In verses 1495-1505, the chorus implores Dioscuri for sympathy and assistance. I believe that Euripides reveals the tendency, that people had up to that moment to look for a god that would appear in times of “emergency”. A god that would be an impartial judge of people and would guarantee the end of every kind of  (social ) injustice. It is distinctive that the word  “justice” appears since the beginning through the end of the play at the tomb of Proteus, the good and fair king that died and with whom justice also died, as we mentioned in a previous chapter.

We are looking for a buried justice. We are looking for a god that is above all a god of justice. And let’s not fool ourselves. Since then till today, isn’t he the one we are searching for?

A god that essentially guarantees and offers justice in its purest and most genuine form. A god that provides knowledge and wisdom. A god of mercy. A god of freedom. A real god. This quest is bringing all humans together. We are looking for a crucified and resurrected god. He may be walking among us, besides, he has promised this. What we need is eyes to discover him. Eyes to see him.

Euripides separated himself from the traditional god-centered perception of his era. For the first time, man is the center of dramatic poetry. Anything that the hero has to endure does not come from God. He is the only one responsible for his actions. Euripides enters the labyrinth of the human psyche to explain that man himself and not his fate is responsible for his life. He shows us the reasons that lead heroes to act the way they do. He shows us their weaknesses and the degree of influence these weaknesses have on their actions.

He was accused of being an atheist although the totality of his works is marked by a religiosity never seen before. Is  it possible to characterize as an atheist a poet who depicts gods showing mercy for humankind and preaching the gospel of love? This is the new meaning that Euripides gave to the notion of God.

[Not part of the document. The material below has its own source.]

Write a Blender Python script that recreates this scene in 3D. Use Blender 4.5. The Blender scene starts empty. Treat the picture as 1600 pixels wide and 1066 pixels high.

Isn’t it a Christian meaning?

Perhaps you will say that he propagated an antireligious propaganda. That he attacks the oracles. Meaning that  the audience at the end of the play realize this antireligious propaganda or are they smitten by the trick of Helen and Menelaus at the expense  of Theoclymenus? Aren’t they happy that two people have managed to leave this barbaric country?

If someone isolates some verses against the oracles and the gods he can convince himself and others also that Euripides is propagating antireligious propaganda. This is not a fair attitude. The poets aim was to educate through the stage ( a philosopher  through the stage) and not to have his plays read and especially in a fragmentary way that suits our own interests. Euripides, being a realist, knew that it is normal for man, in times of extreme sorrow and despair, in times of misery and while believing that he suffers in vain, to doubt and curse even gods. And that is a sign of faith. He cannot doubt if he doesn’t believe and he cannot curse god if he doesn’t admit his existence. Of course we must know that a lot of gods are not deities but the personification of natural or psychological forces of love. passion, etc.

With the help of the ancient drama we can have a greater bond with the immediate reality. What the ancient tragedy aims for is to make clear that a man of this kind or another may say or do this kind of things or he may not say and do this kind of things.

The most important: The hero, acquiring the knowledge of things, connects this knowledge to the weight and the standards of the moral choices. Now the spectator and the reader of the ancient tragedy is urged to get on the stage and make these levels of knowledge his own by incorporating them to his life. However, this process is dramatic. Transition from evolution to knowledge is a drama. Why?

Because finding the courage to overcome your illusions is a very hard thing to do. Most people avoid carrying the cross of torment and willingly avoid the dramatic shift= transition of the soul.